During the past few weeks I have consumed a ridiculous amount of content on YouTube dealing with the impact of Mike Winger exposing a culture of cover up in the charismatic side of the Christianity pool.
In my last blog post I shared a bit about my own experiences in that environment. I’ve decided to refrain from sharing more of my story in public for now, because I hope that there is repentance in the hearts of those who have hurt me. I hope the scandalous domino effect of what Mike Winger did puts their feet to the fire and pulls their head out of the clouds.
What they actually do next is up to them.
When it comes to how I share my side of the clergy abuse story I lived, I am determined to land the plane in a way that honors Jesus.
In my forty-something years on this planet so far, I’ve learned that there is peace in the space exactly halfway between forgiveness and boundaries.
It can be way too easy to confuse turning the other cheek with letting yourself be a doormat.
Jesus was teaching how to stand your ground and maintain your dignity (by offering the second cheek) as a lesson for the Jews who followed him, who had a decent chance of already being slapped by the Romans occupying their home at the time when they heard this lesson.
Turning the other cheek is a form of nonviolent protest against oppression.
This same teaching has been weaponized in church culture to encourage people to be doormats.
Doormats tolerate and enable abusers, and lose themselves in the pursuit of a misguided concept of what purity requires of them at their expense (and for the benefit of their abusers). They forgive and overcome until they are entirely depleted and void of hope, having failed to overcome evil with good (by giving evil the silence and submission that it wants).
Doormats are running on an imbalanced equation. Enabling or empowering evil to continue isn’t good. Anyone protecting a predator isn’t acting in eternal love.
Overcoming evil with good requires confrontation. It requires the establishment and adherance to ancient standards of decency.

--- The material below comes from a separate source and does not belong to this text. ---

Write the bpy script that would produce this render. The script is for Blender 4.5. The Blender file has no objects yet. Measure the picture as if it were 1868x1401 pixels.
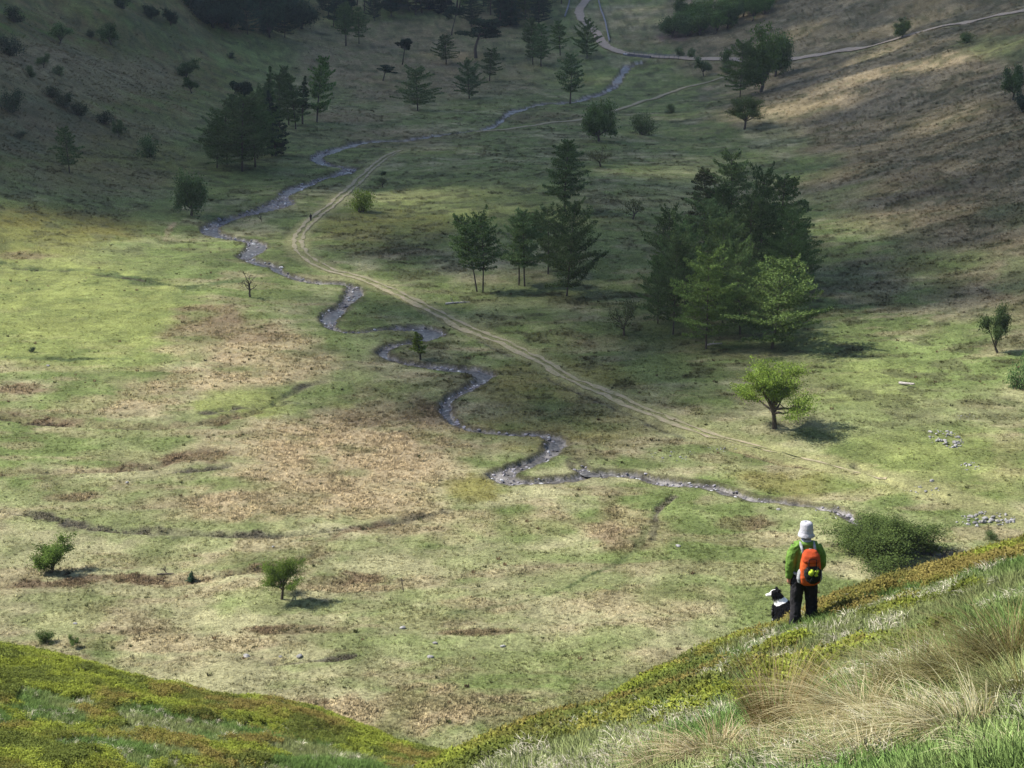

Complying to the popular judgment can be a betrayal against universal truth. Saying “this is wrong because it was always wrong, starting with (insert Psalm or Proverb here)” is uncomfortable, and also genuinely loving. The wounds of a friend are always better than the kisses of an enemy.
I say this with the authority of being a recovering doormat. Life is a journey.
At some point I learned that I need both forgiveness and boundaries to truly access peace.
There are many victims of this cover up culture who have been coming out of the dark since Mike Winger released his almost six hour expose of Shawn Bolz, (followed up a week later with another four hour video about a different abusive leader, Todd White).
This is the start of a new chapter in the movement. Whether leadership chooses to accept it, or fights it is up to them.
You can’t take back the stone after it is thrown, or the word after it is released.
There are more foxes in the hen house, and in due time they will be exposed, denounced, and removed. The Lord is behind this.
Exposure is the only way for anyone in this culture to get through the noise of now and into the nourishing light of actually obeying the commands of the Lord.
When it comes to what those commands are, that is a whole different post, but everything I believe about the situation comes from what I learned in a collection of 66 ancient books that somehow tell one cohesive narrative about a God who just wants his people to love him and love their neighbors (in a nutshell). He was serious when he said it the first time, in those books (the Bible). He is the same yesterday, today, and forever.
God hasn’t magically changed his mind because so many televangelists and hirelings have been teaching their flocks to hate their neighbors for decades. The church lost the plot. The plot never changed. Now the church has a chance to rediscover the original plot, and I’m hopeful that it will.
Let God be true, and every man a liar.